┌──

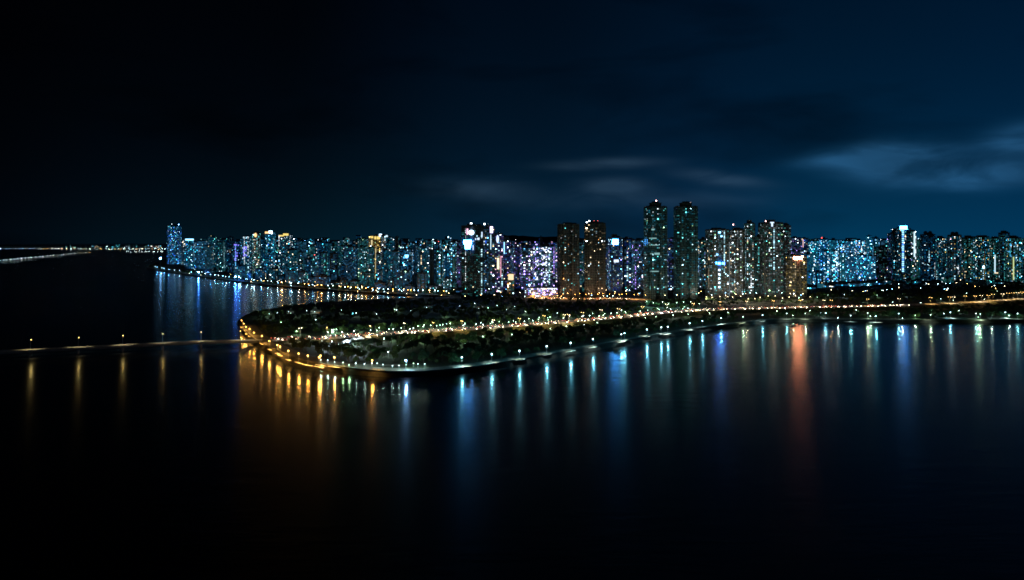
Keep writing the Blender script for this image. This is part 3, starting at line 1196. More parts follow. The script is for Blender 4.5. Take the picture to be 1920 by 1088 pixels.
# --- far shore landmarks
r, g = tower('tower', 'lone tall dark tower with blue windows at the tip of the far shore', 'tower', 309, 333, 423, 497, fp='oct', pal='blue', lit=.22, wall=4, seed=1, singles=60, rz=.2, roof='plant', bright=1.2, dim=.3)
beacon(r, g, 317, 421, BWHITE, 2.5)
beacon(r, g, 329, 421, BBLUE, 1.6)
r, g = tower('tower', 'blue-lit block with a slanting white sign on its roof, next to the lone shore tower', 'tower', 345, 363, 450, 506, pal='blue', lit=.2, wall=4, seed=2, rz=.1)
front_panel(r, g, 'roof_sign', 347, 362, 448, 451, E('ice sign', (.3, .7, 1), 3, 'NONE'))
r, g = tower('tower', 'cluster-topped blue block with one blue roof light on the far shore', 'tower', 364, 384, 452, 507, pal='blue', lit=.2, wall=1, seed=3, rz=-.1)
beacon(r, g, 381, 455, BBLUE, 3)
tower('tower', 'dark slab with sparse pale windows before the purple-lettered blocks', 'tower', 404, 418, 453, 512, pal='left', lit=.1, wall=4, seed=4, rz=.1)
tower('tower', 'nearly unlit dark tower just before the first purple-lettered block', 'tower', 424, 435, 445, 513, pal='left', lit=.05, dim=.2, wall=4, seed=5, rz=-.1)
r, g = tower('tower', 'dark block with a column of violet-blue characters in short pieces down its front', 'tower', 437, 450, 451, 514, pal='blue', lit=.07, dim=.25, wall=4, seed=6, rz=0.0)
for q in ((439, 444, 458, 460.5), (446, 448, 459, 461), (441, 442.2, 464, 467), (441, 442.5, 470, 472), (441, 446, 474, 475.2), (441, 442.2, 478, 482), (441, 446, 479.5, 480.6), (444, 445.2, 478, 482), (440, 441.3, 484, 489), (440, 443.5, 484, 485.2), (440, 443.5, 487.5, 488.7)):
    front_panel(r, g, 'sign_stroke', *q, S_VIO)
r, g = tower('tower', 'slim block with violet-blue looping characters over a blue lit column', 'tower', 454, 466, 443, 515, pal='blue', lit=.18, wall=4, seed=7, rz=0.0)
for q in ((456.5, 458, 464, 469), (457, 462.5, 462.5, 464), (461, 462.5, 464, 468), (457, 459, 469, 471), (460, 462, 470, 471.5), (456, 457.5, 471, 475), (457, 461, 477, 478.4), (456.5, 458, 478, 481), (461, 462.4, 478, 481)):
    front_panel(r, g, 'sign_stroke', *q, S_VIO)
beacon(r, g, 461, 444, BWHITE, 1.6)
r, g = tower('tower', 'slim tower with an amber lit crown on the far shore', 'tower', 471, 485, 437, 516, fp='cross', pal='pale', lit=.2, wall=2, seed=8, rz=0.1, roof='plant')
front_panel(r, g, 'crown_light', 476, 481, 437, 445, S_AMB, 'disc')
r, g = tower('tower', 'slim tower with a white and amber lit crown on the far shore', 'tower', 496, 512, 435, 517, fp='oct', pal='blue', lit=.2, wall=1, seed=9, rz=0.0)
front_panel(r, g, 'crown_light', 497, 505, 434.5, 438, S_AMB)
front_panel(r, g, 'crown_light', 504, 511, 433, 437.5, S_WHITE)
r, g = tower('tower', 'broad tower with a gold lit crown on the far shore', 'tower', 521, 542, 440, 518, fp='notch', pal='left', lit=.16, wall=4, seed=10, rz=0.0)
front_panel(r, g, 'crown_light', 523, 532, 441, 443.5, S_GOLD)
front_panel(r, g, 'crown_light', 531, 541, 438, 442, S_GOLD)
r, g = tower('tower', 'gold-lit tower with bright yellow window columns and a gold crown', 'tower', 691, 713, 443, 528, fp='notch', pal='gold', lit=.3, wall=3, seed=11, singles=80, rz=0.0, slabs=True, cols=.35)
front_panel(r, g, 'crown_light', 694, 700, 443, 447, S_GOLD)
front_panel(r, g, 'crown_light', 702, 712, 443.5, 449, S_GOLD)
front_panel(r, g, 'crown_light', 711, 716, 439, 444, S_WHITE)
for q in ((696, 698.4, 450, 484), (704, 706, 466, 512)):
    front_panel(r, g, 'light_strip', *q, E('gold strip', (1, .85, .45), .8, 'NONE'))
r, g = tower('tower', 'slim pale-lit tower standing against the gold-lit tower', 'tower', 713, 725, 441, 529, fp='rect', pal='pale', lit=.25, wall=3, seed=12, rz=0.1, cols=.2)
front_panel(r, g, 'roof_sign', 722, 727, 441, 446, S_STRIP, 'disc')
r, g = tower('tower', 'dark block wearing a small bright blue-white triangle sign', 'tower', 752, 772, 468, 533, pal='blue', lit=.12, wall=4, seed=14, rz=0)
front_panel(r, g, 'roof_sign', 759, 766, 478, 484, E('blue sign', (.15, .5, 1), 5, 'NONE'), 'cup')
# --- screen tower cluster
r, g = tower('tower', 'dark tower with a glowing white cup-shaped screen high on its front', 'tower', 865, 905, 424, 561, fp='notch', pal='pale', lit=.07, dim=.25, wall=4, seed=15, singles=90, rz=0.0, roof='plant', slabs=True, depth=.8)
front_panel(r, g, 'led_screen', 869.5, 884, 450.5, 467, S_BLUE, 'cup', out=1.2)
front_panel(r, g, 'roof_sign', 878.5, 889, 431.5, 441, S_WHITE, 'disc', out=1.2)
front_panel(r, g, 'roof_sign', 875, 878, 429, 440, E('pink sign', (1, .5, .75), 2.0, 'NONE'), out=1.2)
for q in ((891, 893, 447, 450), (895, 899, 446, 450), (886, 889, 452, 453), (886.5, 888, 460, 469), (903, 904.6, 435, 445), (907, 909, 452, 454)):
    front_panel(r, g, 'light_strip', *q, S_LED, out=1.2)
beacon(r, g, 882.5, 419, BWHITE, 1.6)
beacon(r, g, 893, 423.5, BWHITE, 1.6)
r, g = tower('tower', 'tower with pink-white roof lights beside the cup-screen tower', 'tower', 905, 927, 428, 557, fp='cross', pal='mid', lit=.16, wall=4, seed=16, singles=60, rz=0.0, roof='plant', slabs=True)
beacon(r, g, 908, 420, BWHITE, 1.3)
front_panel(r, g, 'crown_light', 919, 924, 425, 437, E('violet crown', (.65, .6, 1), 4, 'NONE'))
front_panel(r, g, 'light_strip', 919.5, 921, 440, 468, S_STRIP)
r, g = tower('tower', 'slim tower with a glowing looped white sign at its top, beside the pink-white roof lights', 'tower', 928, 943, 439, 552, fp='oct', pal='mid', lit=.22, wall=0, seed=17, singles=40, rz=0.0)
front_panel(r, g, 'roof_sign', 930.5, 935.5, 441, 456, S_LED, 'disc')
beacon(r, g, 936.5, 438, BWHITE, 1.6)
front_panel(r, g, 'light_strip', 932, 936, 484, 505, E('warm strip', (1, .85, .55), 1.6, 'NONE'))
front_panel(r, g, 'light_strip', 938, 940, 480, 520, E('pink strip', (1, .45, .6), .8, 'NONE'))
r, g = tower('tower', 'slim tower edged by a vertical blue-white light line, next to the looped white sign', 'tower', 944, 957, 449, 548, fp='rect', pal='mid', lit=.2, wall=4, seed=18, rz=0.0)
front_panel(r, g, 'light_strip', 944.5, 946.2, 454, 476, S_STRIPB)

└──

Retype the whole listing exactly and leave the pictures out.

● RESULT
Keep writing the Blender script for this image. This is part 3, starting at line 1196. More parts follow. The script is for Blender 4.5. Take the picture to be 1920 by 1088 pixels.
# --- far shore landmarks
r, g = tower('tower', 'lone tall dark tower with blue windows at the tip of the far shore', 'tower', 309, 333, 423, 497, fp='oct', pal='blue', lit=.22, wall=4, seed=1, singles=60, rz=.2, roof='plant', bright=1.2, dim=.3)
beacon(r, g, 317, 421, BWHITE, 2.5)
beacon(r, g, 329, 421, BBLUE, 1.6)
r, g = tower('tower', 'blue-lit block with a slanting white sign on its roof, next to the lone shore tower', 'tower', 345, 363, 450, 506, pal='blue', lit=.2, wall=4, seed=2, rz=.1)
front_panel(r, g, 'roof_sign', 347, 362, 448, 451, E('ice sign', (.3, .7, 1), 3, 'NONE'))
r, g = tower('tower', 'cluster-topped blue block with one blue roof light on the far shore', 'tower', 364, 384, 452, 507, pal='blue', lit=.2, wall=1, seed=3, rz=-.1)
beacon(r, g, 381, 455, BBLUE, 3)
tower('tower', 'dark slab with sparse pale windows before the purple-lettered blocks', 'tower', 404, 418, 453, 512, pal='left', lit=.1, wall=4, seed=4, rz=.1)
tower('tower', 'nearly unlit dark tower just before the first purple-lettered block', 'tower', 424, 435, 445, 513, pal='left', lit=.05, dim=.2, wall=4, seed=5, rz=-.1)
r, g = tower('tower', 'dark block with a column of violet-blue characters in short pieces down its front', 'tower', 437, 450, 451, 514, pal='blue', lit=.07, dim=.25, wall=4, seed=6, rz=0.0)
for q in ((439, 444, 458, 460.5), (446, 448, 459, 461), (441, 442.2, 464, 467), (441, 442.5, 470, 472), (441, 446, 474, 475.2), (441, 442.2, 478, 482), (441, 446, 479.5, 480.6), (444, 445.2, 478, 482), (440, 441.3, 484, 489), (440, 443.5, 484, 485.2), (440, 443.5, 487.5, 488.7)):
    front_panel(r, g, 'sign_stroke', *q, S_VIO)
r, g = tower('tower', 'slim block with violet-blue looping characters over a blue lit column', 'tower', 454, 466, 443, 515, pal='blue', lit=.18, wall=4, seed=7, rz=0.0)
for q in ((456.5, 458, 464, 469), (457, 462.5, 462.5, 464), (461, 462.5, 464, 468), (457, 459, 469, 471), (460, 462, 470, 471.5), (456, 457.5, 471, 475), (457, 461, 477, 478.4), (456.5, 458, 478, 481), (461, 462.4, 478, 481)):
    front_panel(r, g, 'sign_stroke', *q, S_VIO)
beacon(r, g, 461, 444, BWHITE, 1.6)
r, g = tower('tower', 'slim tower with an amber lit crown on the far shore', 'tower', 471, 485, 437, 516, fp='cross', pal='pale', lit=.2, wall=2, seed=8, rz=0.1, roof='plant')
front_panel(r, g, 'crown_light', 476, 481, 437, 445, S_AMB, 'disc')
r, g = tower('tower', 'slim tower with a white and amber lit crown on the far shore', 'tower', 496, 512, 435, 517, fp='oct', pal='blue', lit=.2, wall=1, seed=9, rz=0.0)
front_panel(r, g, 'crown_light', 497, 505, 434.5, 438, S_AMB)
front_panel(r, g, 'crown_light', 504, 511, 433, 437.5, S_WHITE)
r, g = tower('tower', 'broad tower with a gold lit crown on the far shore', 'tower', 521, 542, 440, 518, fp='notch', pal='left', lit=.16, wall=4, seed=10, rz=0.0)
front_panel(r, g, 'crown_light', 523, 532, 441, 443.5, S_GOLD)
front_panel(r, g, 'crown_light', 531, 541, 438, 442, S_GOLD)
r, g = tower('tower', 'gold-lit tower with bright yellow window columns and a gold crown', 'tower', 691, 713, 443, 528, fp='notch', pal='gold', lit=.3, wall=3, seed=11, singles=80, rz=0.0, slabs=True, cols=.35)
front_panel(r, g, 'crown_light', 694, 700, 443, 447, S_GOLD)
front_panel(r, g, 'crown_light', 702, 712, 443.5, 449, S_GOLD)
front_panel(r, g, 'crown_light', 711, 716, 439, 444, S_WHITE)
for q in ((696, 698.4, 450, 484), (704, 706, 466, 512)):
    front_panel(r, g, 'light_strip', *q, E('gold strip', (1, .85, .45), .8, 'NONE'))
r, g = tower('tower', 'slim pale-lit tower standing against the gold-lit tower', 'tower', 713, 725, 441, 529, fp='rect', pal='pale', lit=.25, wall=3, seed=12, rz=0.1, cols=.2)
front_panel(r, g, 'roof_sign', 722, 727, 441, 446, S_STRIP, 'disc')
r, g = tower('tower', 'dark block wearing a small bright blue-white triangle sign', 'tower', 752, 772, 468, 533, pal='blue', lit=.12, wall=4, seed=14, rz=0)
front_panel(r, g, 'roof_sign', 759, 766, 478, 484, E('blue sign', (.15, .5, 1), 5, 'NONE'), 'cup')
# --- screen tower cluster
r, g = tower('tower', 'dark tower with a glowing white cup-shaped screen high on its front', 'tower', 865, 905, 424, 561, fp='notch', pal='pale', lit=.07, dim=.25, wall=4, seed=15, singles=90, rz=0.0, roof='plant', slabs=True, depth=.8)
front_panel(r, g, 'led_screen', 869.5, 884, 450.5, 467, S_BLUE, 'cup', out=1.2)
front_panel(r, g, 'roof_sign', 878.5, 889, 431.5, 441, S_WHITE, 'disc', out=1.2)
front_panel(r, g, 'roof_sign', 875, 878, 429, 440, E('pink sign', (1, .5, .75), 2.0, 'NONE'), out=1.2)
for q in ((891, 893, 447, 450), (895, 899, 446, 450), (886, 889, 452, 453), (886.5, 888, 460, 469), (903, 904.6, 435, 445), (907, 909, 452, 454)):
    front_panel(r, g, 'light_strip', *q, S_LED, out=1.2)
beacon(r, g, 882.5, 419, BWHITE, 1.6)
beacon(r, g, 893, 423.5, BWHITE, 1.6)
r, g = tower('tower', 'tower with pink-white roof lights beside the cup-screen tower', 'tower', 905, 927, 428, 557, fp='cross', pal='mid', lit=.16, wall=4, seed=16, singles=60, rz=0.0, roof='plant', slabs=True)
beacon(r, g, 908, 420, BWHITE, 1.3)
front_panel(r, g, 'crown_light', 919, 924, 425, 437, E('violet crown', (.65, .6, 1), 4, 'NONE'))
front_panel(r, g, 'light_strip', 919.5, 921, 440, 468, S_STRIP)
r, g = tower('tower', 'slim tower with a glowing looped white sign at its top, beside the pink-white roof lights', 'tower', 928, 943, 439, 552, fp='oct', pal='mid', lit=.22, wall=0, seed=17, singles=40, rz=0.0)
front_panel(r, g, 'roof_sign', 930.5, 935.5, 441, 456, S_LED, 'disc')
beacon(r, g, 936.5, 438, BWHITE, 1.6)
front_panel(r, g, 'light_strip', 932, 936, 484, 505, E('warm strip', (1, .85, .55), 1.6, 'NONE'))
front_panel(r, g, 'light_strip', 938, 940, 480, 520, E('pink strip', (1, .45, .6), .8, 'NONE'))
r, g = tower('tower', 'slim tower edged by a vertical blue-white light line, next to the looped white sign', 'tower', 944, 957, 449, 548, fp='rect', pal='mid', lit=.2, wall=4, seed=18, rz=0.0)
front_panel(r, g, 'light_strip', 944.5, 946.2, 454, 476, S_STRIPB)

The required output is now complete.